• What the exercise asks:
Please print exactly the lines below, from the start of the material up to and including the line with "COL = SC.collection", but none of the pictures.

• Collected material:
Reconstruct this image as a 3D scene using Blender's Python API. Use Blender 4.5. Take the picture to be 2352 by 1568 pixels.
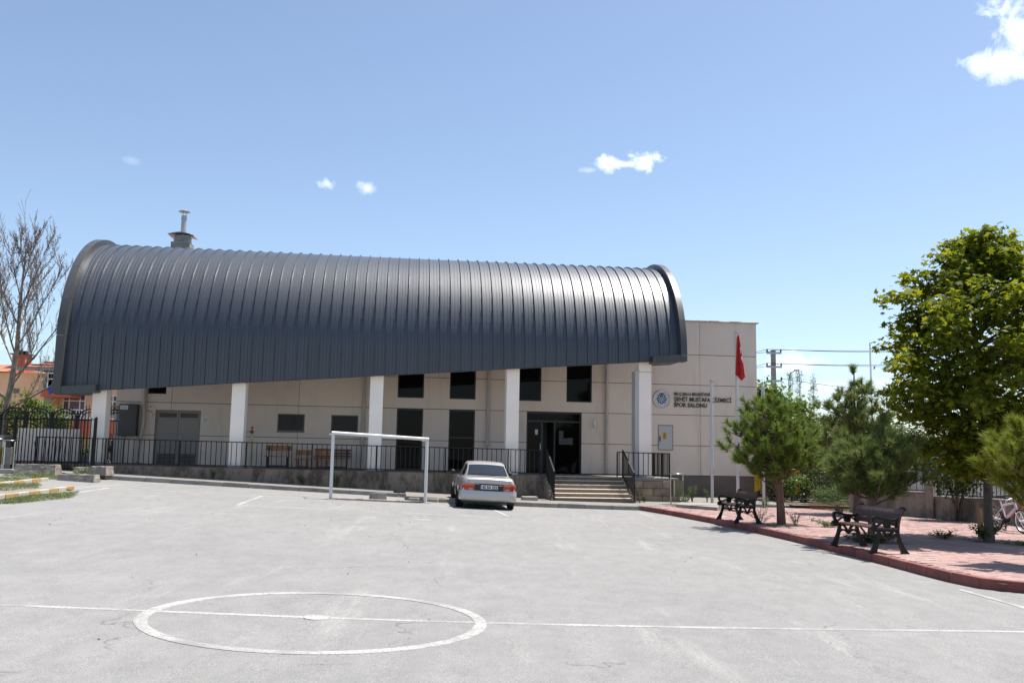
import bpy, bmesh, math, random
import numpy as np
from mathutils import Vector, Matrix
R = math.radians
SC = bpy.context.scene
for o in list(bpy.data.objects):
    bpy.data.objects.remove(o)
COL = SC.collection

# ------------------------------------------------------------------ camera
F_PX, PITCH, ROLL, EYE = 2098.0 / 2352.0, 0.12306, 0.01865, 1.6
cam_d = bpy.data.cameras.new('camera')
cam_d.sensor_width = 36.0
cam_d.lens = 36.0 * F_PX
cam_d.clip_start, cam_d.clip_end = 0.05, 9000
cam = bpy.data.objects.new('camera', cam_d)
COL.objects.link(cam)
fwd = Vector((0, math.cos(PITCH), math.sin(PITCH)))
down = Vector((0, math.sin(PITCH), -math.cos(PITCH)))
right0 = Vector((1, 0, 0))
c_, s_ = math.cos(ROLL), math.sin(ROLL)
cx = c_ * right0 - s_ * down
cy = -(s_ * right0 + c_ * down)
M = Matrix((cx, cy, -fwd)).transposed().to_4x4()
M.translation = (0, 0, EYE)
cam.matrix_world = M
SC.camera = cam

# ------------------------------------------------------------------ light
SUN_EL, SUN_AZ = R(69.0), R(27.0)          # azimuth measured from +X towards +Y
sun_dir = Vector((math.cos(SUN_EL) * math.cos(SUN_AZ), math.cos(SUN_EL) * math.sin(SUN_AZ), math.sin(SUN_EL)))
sd = bpy.data.lights.new('sun', 'SUN')
sd.energy, sd.angle, sd.color = 5.0, R(0.53), (1.0, 0.955, 0.89)
so = bpy.data.objects.new('sun', sd)
COL.objects.link(so)
so.rotation_euler = sun_dir.to_track_quat('Z', 'Y').to_euler()
so.location = (0, 0, 60)

W = bpy.data.worlds.new('World')
SC.world = W
W.use_nodes = True
wn, wl = W.node_tree.nodes, W.node_tree.links
wn.clear()
def wmath(op, a, b=None, c=None, clamp=False):
    n = wn.new('ShaderNodeMath'); n.operation = op; n.use_clamp = clamp
    for i, x in enumerate((a, b, c)):
        if x is None: continue
        if isinstance(x, (int, float)): n.inputs[i].default_value = x
        else: wl.new(x, n.inputs[i])
    return n.outputs[0]
def wdot(v, d):
    n = wn.new('ShaderNodeVectorMath'); n.operation = 'DOT_PRODUCT'
    wl.new(v, n.inputs[0]); n.inputs[1].default_value = d
    return n.outputs['Value']
sky = wn.new('ShaderNodeTexSky')
sky.sky_type = 'NISHITA'
sky.sun_disc = False
sky.sun_elevation = SUN_EL
sky.sun_rotation = math.pi / 2 - SUN_AZ
sky.altitude = 1000
sky.air_density, sky.dust_density, sky.ozone_density = 1.0, 1.9, 1.0
gen = wn.new('ShaderNodeTexCoord')
nz = wn.new('ShaderNodeTexNoise')
nz.inputs['Scale'].default_value = 30.0
nz.inputs['Detail'].default_value = 9.0
nz.inputs['Roughness'].default_value = 0.62
nz.inputs['Distortion'].default_value = 0.35
wl.new(gen.outputs['Generated'], nz.inputs['Vector'])
nfac = wmath('SUBTRACT', nz.outputs['Fac'], 0.5)
# small summer clouds: direction, half width, half height (radians), density
CLOUDS = [((0.1345, 0.9405, 0.3115), 0.019, 0.0125, 1.0), ((0.1160, 0.943, 0.3095), 0.033, 0.0060, 0.85), ((0.0985, 0.945, 0.3110), 0.017, 0.0095, 0.85), ((0.078, 0.947, 0.303), 0.014, 0.004, 0.3),
          ((-0.1984, 0.9389, 0.2814), 0.0125, 0.0078, 0.62), ((-0.1577, 0.9471, 0.2785), 0.0115, 0.0085, 0.55),
          ((-0.3823, 0.8795, 0.2834), 0.010, 0.006, 0.16), ((0.4620, 0.7951, 0.3944), 0.040, 0.026, 1.0),
          ((0.4540, 0.8085, 0.3730), 0.033, 0.021, 0.85), ((0.2940, 0.9492, 0.1010), 0.036, 0.0105, 0.42),
          ((0.3367, 0.9422, 0.0746), 0.050, 0.008, 0.3), ((-0.4975, 0.8653, 0.1100), 0.040, 0.022, 0.45),
          ((0.62, 0.74, 0.26), 0.07, 0.022, 0.8), ((-0.78, 0.58, 0.22), 0.09, 0.025, 0.7),
          ((0.3, -0.92, 0.25), 0.09, 0.03, 0.8), ((-0.5, -0.8, 0.33), 0.08, 0.028, 0.7), ((0.9, -0.3, 0.3), 0.08, 0.03, 0.7)]
total = None
for d, sx, sy, dens in CLOUDS:
    dv = Vector(d).normalized()
    rt = Vector((dv.y, -dv.x, 0)).normalized()
    up = rt.cross(dv)
    V = gen.outputs['Generated']
    a = wmath('MULTIPLY', wdot(V, rt), 1 / sx)
    b = wmath('MULTIPLY', wdot(V, up), 1 / sy)
    r2 = wmath('ADD', wmath('MULTIPLY', a, a), wmath('MULTIPLY', b, b))
    fr = wmath('GREATER_THAN', wdot(V, dv), 0.0)
    core = wmath('SUBTRACT', 1.0, wmath('SQRT', r2))
    core = wmath('ADD', core, wmath('MULTIPLY', nfac, 4.0))
    mk = wmath('MULTIPLY', core, 0.95, clamp=True)
    mk = wmath('MULTIPLY', wmath('MULTIPLY', mk, dens), fr)
    total = mk if total is None else wmath('MAXIMUM', total, mk)
mixc = wn.new('ShaderNodeMix'); mixc.data_type = 'RGBA'
wl.new(total, mixc.inputs['Factor'])
wl.new(sky.outputs[0], mixc.inputs[6])
mixc.inputs[7].default_value = (9.6, 9.8, 10.4, 1)
hs = wn.new('ShaderNodeHueSaturation')
hs.inputs['Saturation'].default_value = 0.92
tint = wn.new('ShaderNodeMix'); tint.data_type = 'RGBA'; tint.blend_type = 'MULTIPLY'
tint.inputs['Factor'].default_value = 1.0
tint.inputs[7].default_value = (1.0, 1.045, 1.06, 1)
wl.new(mixc.outputs[2], tint.inputs[6])
wl.new(tint.outputs[2], hs.inputs['Color'])
bg = wn.new('ShaderNodeBackground')
bg.inputs['Strength'].default_value = 0.102
wl.new(hs.outputs[0], bg.inputs['Color'])
wo = wn.new('ShaderNodeOutputWorld')
wl.new(bg.outputs[0], wo.inputs['Surface'])

vs = SC.view_settings
SC.display_settings.display_device = 'sRGB'
vs.view_transform, vs.look, vs.gamma, vs.use_curve_mapping = 'Standard', 'None', 1.0, False
vs.exposure = 0.8
SC.render.engine = 'CYCLES'
SC.cycles.max_bounces = 8
SC.cycles.transparent_max_bounces = 12
try:
    SC.cycles.use_denoising = True
except Exception:
    pass

# ------------------------------------------------------------------ helpers
def tag(o, label=None, cat=None, group=None, kind=None):
    if label: o['label'] = label
    if cat: o['category'] = cat
    if group: o['group'] = group
    if kind: o['kind'] = kind
    return o
def empty(name, loc=(0, 0, 0), rz=0.0):
    o = bpy.data.objects.new(name, None)
    o.empty_display_size = 0.2
    COL.objects.link(o)
    o.location = loc
    o.rotation_euler = (0, 0, rz)
    return o
def link(name, me, parent=None, loc=None, rz=0.0):
    o = bpy.data.objects.new(name, me)
    COL.objects.link(o)
    if parent is not None: o.parent = parent
    if loc is not None: o.location = loc
    if rz: o.rotation_euler = (0, 0, rz)
    return o
def bevel(o, w=0.006, seg=1):
    m = o.modifiers.new('bevel', 'BEVEL'); m.width = w; m.segments = seg; m.limit_method = 'ANGLE'
    return o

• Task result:
Reconstruct this image as a 3D scene using Blender's Python API. Use Blender 4.5. Take the picture to be 2352 by 1568 pixels.
import bpy, bmesh, math, random
import numpy as np
from mathutils import Vector, Matrix
R = math.radians
SC = bpy.context.scene
for o in list(bpy.data.objects):
    bpy.data.objects.remove(o)
COL = SC.collection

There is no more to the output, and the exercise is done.